In one case a wife arrived at her husband’s love-nest, where she left their four young children and badly-behaved cross-bred Alsatian, along with a note containing elaborate instructions for their care and the declaration: “I’m going to Los Angeles. Like you, I am following a thing bigger than me.” After three weeks, the other woman was screaming like a harridan at the children, the dog and the husband. “She surrendered unconditionally,” Shirley Eskapa recalled. The husband duly returned to the marital home, not merely repentant, but supremely grateful. 

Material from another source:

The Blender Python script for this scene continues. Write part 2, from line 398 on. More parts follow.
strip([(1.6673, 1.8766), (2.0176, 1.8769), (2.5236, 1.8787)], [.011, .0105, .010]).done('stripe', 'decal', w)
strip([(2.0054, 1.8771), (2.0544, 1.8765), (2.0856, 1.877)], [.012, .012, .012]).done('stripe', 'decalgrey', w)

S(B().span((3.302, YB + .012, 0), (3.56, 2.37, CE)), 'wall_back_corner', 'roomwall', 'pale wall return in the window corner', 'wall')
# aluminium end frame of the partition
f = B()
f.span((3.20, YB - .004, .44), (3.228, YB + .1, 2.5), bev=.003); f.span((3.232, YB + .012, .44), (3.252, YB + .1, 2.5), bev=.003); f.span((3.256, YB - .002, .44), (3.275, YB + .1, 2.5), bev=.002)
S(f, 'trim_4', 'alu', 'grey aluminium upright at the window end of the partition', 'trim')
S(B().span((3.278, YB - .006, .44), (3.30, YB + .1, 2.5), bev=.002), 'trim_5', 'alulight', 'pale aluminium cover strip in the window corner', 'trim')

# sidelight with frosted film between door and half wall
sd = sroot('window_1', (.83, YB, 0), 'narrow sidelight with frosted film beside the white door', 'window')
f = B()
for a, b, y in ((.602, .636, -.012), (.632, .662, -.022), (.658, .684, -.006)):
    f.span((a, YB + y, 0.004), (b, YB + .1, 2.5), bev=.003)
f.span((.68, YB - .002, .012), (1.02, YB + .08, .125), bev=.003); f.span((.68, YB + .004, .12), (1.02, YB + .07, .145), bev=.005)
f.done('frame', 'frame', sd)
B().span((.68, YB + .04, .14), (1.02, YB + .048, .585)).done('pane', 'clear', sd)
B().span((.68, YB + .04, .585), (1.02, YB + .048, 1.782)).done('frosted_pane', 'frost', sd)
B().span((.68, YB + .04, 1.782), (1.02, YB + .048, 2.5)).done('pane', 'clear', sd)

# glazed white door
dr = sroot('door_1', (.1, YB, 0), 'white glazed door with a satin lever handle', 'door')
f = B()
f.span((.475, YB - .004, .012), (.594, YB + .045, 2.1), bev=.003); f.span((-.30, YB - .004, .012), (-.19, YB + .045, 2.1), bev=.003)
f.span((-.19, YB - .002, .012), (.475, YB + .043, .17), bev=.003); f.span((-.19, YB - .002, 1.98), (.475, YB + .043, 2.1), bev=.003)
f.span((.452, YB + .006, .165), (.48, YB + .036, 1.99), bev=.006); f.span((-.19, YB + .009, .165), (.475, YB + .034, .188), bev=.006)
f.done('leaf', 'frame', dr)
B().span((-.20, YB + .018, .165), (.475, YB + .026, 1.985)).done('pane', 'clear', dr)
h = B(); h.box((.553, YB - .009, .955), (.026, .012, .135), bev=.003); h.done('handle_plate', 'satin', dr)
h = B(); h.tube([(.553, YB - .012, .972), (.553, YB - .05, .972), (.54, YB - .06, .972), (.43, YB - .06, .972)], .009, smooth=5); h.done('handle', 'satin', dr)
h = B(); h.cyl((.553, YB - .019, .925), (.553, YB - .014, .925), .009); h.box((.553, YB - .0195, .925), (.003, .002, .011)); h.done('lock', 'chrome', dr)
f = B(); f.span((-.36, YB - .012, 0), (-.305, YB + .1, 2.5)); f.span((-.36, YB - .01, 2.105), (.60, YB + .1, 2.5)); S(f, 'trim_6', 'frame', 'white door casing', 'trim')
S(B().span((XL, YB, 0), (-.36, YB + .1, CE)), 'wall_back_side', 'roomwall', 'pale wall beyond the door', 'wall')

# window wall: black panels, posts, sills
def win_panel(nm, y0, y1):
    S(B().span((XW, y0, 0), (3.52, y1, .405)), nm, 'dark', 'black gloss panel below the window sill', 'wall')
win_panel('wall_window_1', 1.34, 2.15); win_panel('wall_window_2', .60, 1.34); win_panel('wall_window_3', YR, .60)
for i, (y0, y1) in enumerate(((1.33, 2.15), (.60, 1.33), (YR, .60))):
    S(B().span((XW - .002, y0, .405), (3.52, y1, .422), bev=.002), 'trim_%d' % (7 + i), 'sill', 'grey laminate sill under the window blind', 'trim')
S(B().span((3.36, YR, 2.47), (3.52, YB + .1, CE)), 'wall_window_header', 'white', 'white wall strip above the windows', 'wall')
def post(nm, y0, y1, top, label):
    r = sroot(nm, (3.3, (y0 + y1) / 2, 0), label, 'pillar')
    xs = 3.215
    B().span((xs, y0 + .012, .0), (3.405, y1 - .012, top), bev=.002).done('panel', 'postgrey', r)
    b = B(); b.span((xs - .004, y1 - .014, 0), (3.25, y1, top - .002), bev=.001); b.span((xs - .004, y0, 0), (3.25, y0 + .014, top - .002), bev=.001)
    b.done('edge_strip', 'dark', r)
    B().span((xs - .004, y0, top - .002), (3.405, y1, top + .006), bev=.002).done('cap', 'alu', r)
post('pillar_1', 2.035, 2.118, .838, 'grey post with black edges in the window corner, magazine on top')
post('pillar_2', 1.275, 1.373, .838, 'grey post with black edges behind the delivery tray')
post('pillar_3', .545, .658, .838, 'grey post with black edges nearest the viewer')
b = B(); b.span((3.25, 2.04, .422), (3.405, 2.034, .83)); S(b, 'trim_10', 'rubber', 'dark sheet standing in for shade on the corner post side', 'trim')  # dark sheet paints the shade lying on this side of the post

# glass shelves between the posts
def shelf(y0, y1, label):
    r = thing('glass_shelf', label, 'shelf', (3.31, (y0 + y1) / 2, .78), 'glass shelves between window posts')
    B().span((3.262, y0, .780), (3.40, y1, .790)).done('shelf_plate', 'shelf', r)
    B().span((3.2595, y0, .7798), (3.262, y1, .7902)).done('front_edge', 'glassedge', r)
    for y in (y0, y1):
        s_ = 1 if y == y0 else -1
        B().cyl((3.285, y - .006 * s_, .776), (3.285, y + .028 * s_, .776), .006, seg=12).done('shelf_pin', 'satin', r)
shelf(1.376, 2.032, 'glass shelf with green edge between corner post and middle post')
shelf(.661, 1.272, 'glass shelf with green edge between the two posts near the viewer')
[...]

This is an interesting illustration of one of Roissy's more controversial assertions, which is that the effects of male infidelity are different than the effects of female infidelity.  The subsequent relationship effects, mind you, not the level of moral offense.  The point is not that men get some sort of free pass for cheating, only that a woman stands a pretty good chance of keeping her husband if she wants to and is willing to play her cards correctly.  Obviously, not every woman would want to do so, but the option does appear to exist in at least some cases.

Men, on the other hand, are pretty much toast if things reach that point because the female inclination to wander is usually predicated on the death of her attraction to her husband.